III CENTENARIO DEL NACIMIENTO DE FRANCISCO SALZILLO (XIII)
VIRGEN DE LAS ANGUSTIAS DE SAN BARTOLOMÉ (MURCIA), PRIMERA GRAN
OBRA MAESTRA DE FRANCISCO SALZILLO

Antonio Zambudio Moreno


 

Fue allá por 1741, en concreto el día 1 de enero de dicho año, cuando según el historiador José Sánchez Moreno, la Santísima Virgen de las Angustias, obra que Francisco Salzillo esculpiera por encargo de la Real, Muy Ilustre y Venerable Cofradía de Servitas de Murcia, fue colocada en su altar. Otros miembros de la historiografía local, como Díaz Cassou, hablan de posteriores modificaciones y retoques, acabándose definitivamente el 7 de febrero del citado 1741, si bien hay estudios más recientes que dictan que la obra pudiera estar concluida con anterioridad. Todo eso es trascendente, importante para catalogar y situar en su preciso contexto la ejecución de esta talla que supuso tal vez un antes y un después en la plástica escultórica de su autor, aunque lo verdaderamente substancial y significativo de esta pieza es esta última cuestión, la ruptura que supone en la carrera del artista su elaboración, pues con ella deja de ser un escultor prometedor, para convertirse en un artífice sublime de la escultura española del XVIII. Y es que, tal vez, dado que siempre es difícil establecer estos juicios y comparaciones teniendo en cuenta el carácter subjetivo del arte, estamos ante una de las obras cumbres del Barroco Hispano. 
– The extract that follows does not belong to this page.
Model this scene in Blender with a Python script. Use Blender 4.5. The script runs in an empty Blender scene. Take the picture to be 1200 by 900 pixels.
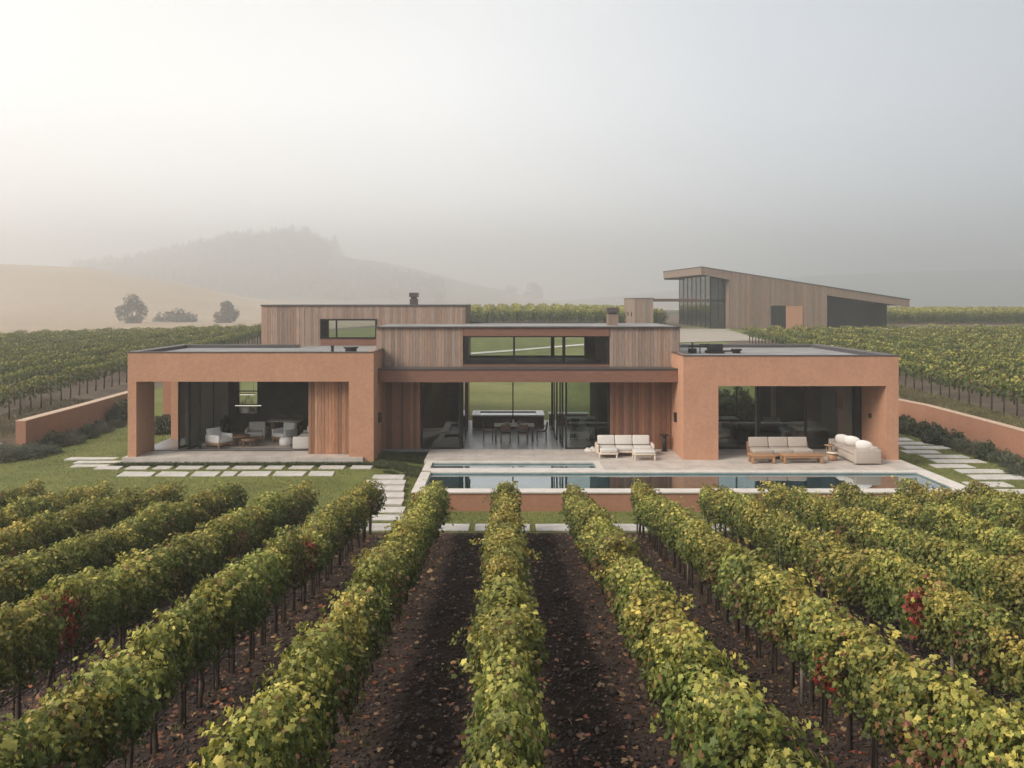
import bpy, bmesh, math, random
import numpy as np
from mathutils import Matrix, Vector, Euler, noise as mnoise

random.seed(7); RNG = np.random.default_rng(7)
SC = bpy.context.scene
COL = SC.collection
R = math.radians

# ------------------------------------------------------------------ camera
CAMZ = 6.45
FPX = 1000.0                       # focal length in pixels of the 1200 px wide photograph
cam_d = bpy.data.cameras.new('camera'); cam = bpy.data.objects.new('camera', cam_d); COL.objects.link(cam)
cam.location = (0, 0, CAMZ); cam.rotation_euler = (R(90), 0, 0)
cam_d.sensor_width = 36; cam_d.lens = 36*FPX/1200
cam_d.shift_x = 8/1200; cam_d.shift_y = -97/1200
cam_d.clip_start = 0.1; cam_d.clip_end = 8000
SC.camera = cam

# ------------------------------------------------------------------ world, sun, exposure
SUN_EL, SUN_AZ = R(36), R(-122)        # azimuth measured from +Y (view direction) to +X; negative = left
w = bpy.data.worlds.new('World'); SC.world = w; w.use_nodes = True
nt = w.node_tree; nt.nodes.clear()
wo = nt.nodes.new('ShaderNodeOutputWorld'); bg = nt.nodes.new('ShaderNodeBackground')
bg.inputs['Strength'].default_value = 0.10
sky = nt.nodes.new('ShaderNodeTexSky'); sky.sky_type = 'NISHITA'; sky.sun_disc = False
sky.sun_elevation = SUN_EL; sky.sun_rotation = SUN_AZ
sky.altitude = 100; sky.air_density = 1.0; sky.dust_density = 5.0; sky.ozone_density = 1.0
hs = nt.nodes.new('ShaderNodeHueSaturation'); hs.inputs['Saturation'].default_value = 0.35
nt.links.new(sky.outputs[0], hs.inputs['Color'])
# overcast layer: brighter and warmer toward the left, with glow added beyond the frame edge to lighten the mist, cooler and darker away from it and towards the horizon
tc = nt.nodes.new('ShaderNodeTexCoord')
dot = nt.nodes.new('ShaderNodeVectorMath'); dot.operation = 'DOT_PRODUCT'
sdir = Vector((math.sin(SUN_AZ)*math.cos(R(12)), math.cos(SUN_AZ)*math.cos(R(12)), math.sin(R(12))))
dot.inputs[1].default_value = Vector((-0.92, 0.30, 0.20)).normalized()
nt.links.new(tc.outputs['Generated'], dot.inputs[0])
ramp = nt.nodes.new('ShaderNodeValToRGB')
mr = nt.nodes.new('ShaderNodeMapRange'); mr.inputs['From Min'].default_value = -1; mr.inputs['From Max'].default_value = 1
nt.links.new(dot.outputs['Value'], mr.inputs['Value']); nt.links.new(mr.outputs[0], ramp.inputs[0])
e = ramp.color_ramp.elements
e[0].position = 0.0; e[0].color = (0.24, 0.28, 0.32, 1)
e[1].position = 1.0; e[1].color = (1.35, 1.28, 1.18, 1)
for p, c in ((0.36, (0.40, 0.435, 0.48, 1)), (0.54, (0.58, 0.62, 0.665, 1)), (0.70, (0.84, 0.845, 0.84, 1)), (0.82, (0.90, 0.885, 0.855, 1)), (0.90, (0.95, 0.92, 0.88, 1))):
    q = e.new(p); q.color = c
sc_ = nt.nodes.new('ShaderNodeVectorMath'); sc_.operation = 'SCALE'; sc_.inputs['Scale'].default_value = 12.5
nt.links.new(ramp.outputs[0], sc_.inputs[0])
sx_ = nt.nodes.new('ShaderNodeSeparateXYZ'); nt.links.new(tc.outputs['Generated'], sx_.inputs[0])
bell = nt.nodes.new('ShaderNodeValToRGB'); bell.color_ramp.interpolation = 'EASE'; nt.links.new(sx_.outputs['Z'], bell.inputs[0])
be = bell.color_ramp.elements; be[0].position = 0.0; be[0].color = (.55, .55, .55, 1); be[1].position = 1.0; be[1].color = (.62, .62, .62, 1)
for p_, v_ in ((0.10, 1.0), (0.19, .86), (0.34, .70)): q = be.new(p_); q.color = (v_, v_, v_, 1)
nzw = nt.nodes.new('ShaderNodeTexNoise'); nzw.inputs['Scale'].default_value = 1.7; nzw.inputs['Detail'].default_value = 4; nzw.inputs['Roughness'].default_value = .45
mpw = nt.nodes.new('ShaderNodeMapping'); mpw.inputs['Scale'].default_value = (1, 1, 3.2); nt.links.new(tc.outputs['Generated'], mpw.inputs[0]); nt.links.new(mpw.outputs[0], nzw.inputs['Vector'])
mrw = nt.nodes.new('ShaderNodeMapRange'); mrw.inputs['From Min'].default_value = .3; mrw.inputs['From Max'].default_value = .7; mrw.inputs['To Min'].default_value = 13.5; mrw.inputs['To Max'].default_value = 15.0
nt.links.new(nzw.outputs['Fac'], mrw.inputs['Value'])
mlw = nt.nodes.new('ShaderNodeMath'); mlw.operation = 'MULTIPLY'; nt.links.new(bell.outputs[0], mlw.inputs[0]); nt.links.new(mrw.outputs[0], mlw.inputs[1]); nt.links.new(mlw.outputs[0], sc_.inputs['Scale'])
mx = nt.nodes.new('ShaderNodeMix'); mx.data_type = 'RGBA'; mx.inputs[0].default_value = 0.86
nt.links.new(hs.outputs[0], mx.inputs[6]); nt.links.new(sc_.outputs[0], mx.inputs[7])
nt.links.new(mx.outputs[2], bg.inputs['Color']); nt.links.new(bg.outputs[0], wo.inputs[0])

sun_d = bpy.data.lights.new('sun', 'SUN'); sun = bpy.data.objects.new('sun', sun_d); COL.objects.link(sun)
sun_d.energy = 2.7; sun_d.angle = R(26); sun_d.color = (1.0, 0.90, 0.78)
sv = Vector((math.sin(SUN_AZ)*math.cos(SUN_EL), math.cos(SUN_AZ)*math.cos(SUN_EL), math.sin(SUN_EL)))
sun.rotation_euler = sv.to_track_quat('Z', 'Y').to_euler()

SC.view_settings.view_transform = 'Standard'; SC.view_settings.look = 'None'
SC.view_settings.gamma = 1; SC.view_settings.use_curve_mapping = False
SC.view_settings.exposure = 0.49
SC.render.engine = 'CYCLES'
cy = SC.cycles
cy.use_denoising = True; cy.max_bounces = 7; cy.diffuse_bounces = 3; cy.glossy_bounces = 4
cy.transmission_bounces = 4; cy.transparent_max_bounces = 14; cy.volume_bounces = 2
cy.caustics_reflective = False; cy.caustics_refractive = False

# ------------------------------------------------------------------ materials
def new_mat(name):
    m = bpy.data.materials.new(name); m.use_nodes = True
    return m, m.node_tree, m.node_tree.nodes['Principled BSDF']

def N(t, typ, **kw):
    n = t.nodes.new(typ)
    for k, v in kw.items(): setattr(n, k, v)
    return n

def rgb(c): return (c[0], c[1], c[2], 1)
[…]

El tema de la Piedad, se venía representado desde épocas muy pretéritas, allá por el siglo XIV, cuando la mística realista imperante en la Europa Medieval, comienza a expandir la imagen de la Virgen cuando le es depositado el cuerpo de su hijo una vez descendido de la cruz.

A partir de ahí, el arte tiende a representar en esta escena, o mejor dicho, tiende a conjugar en ella, todos los dolores y angustias, siete según la tradición, que la redentora de los hombres padeció al ver como torturaban y masacraban a Cristo. A lo largo de las distintas épocas desde entonces se la representó en distintas actitudes y formas, si bien, dentro de la plástica escultórica, Salzillo da con esta obra un golpe de efecto dentro de la iconografía habitual, pues basándose en la composición pictórica que Annibale Carracci había ejecutado con anterioridad, realiza un grupo de composición atrevida y audaz. Y es que el posicionamiento de la imagen de Cristo es innovador dentro de la representación de este grupo, pues abandona los preceptos anteriores para apoyar su cabeza en la rodilla derecha de su madre, lo que marca un mayor desequilibrio y convulsión en la escena, que se desarrolla sobre un peñasco dando con ello una mayor sensación de soledad y de aislamiento, generando un mayor efecto dramático.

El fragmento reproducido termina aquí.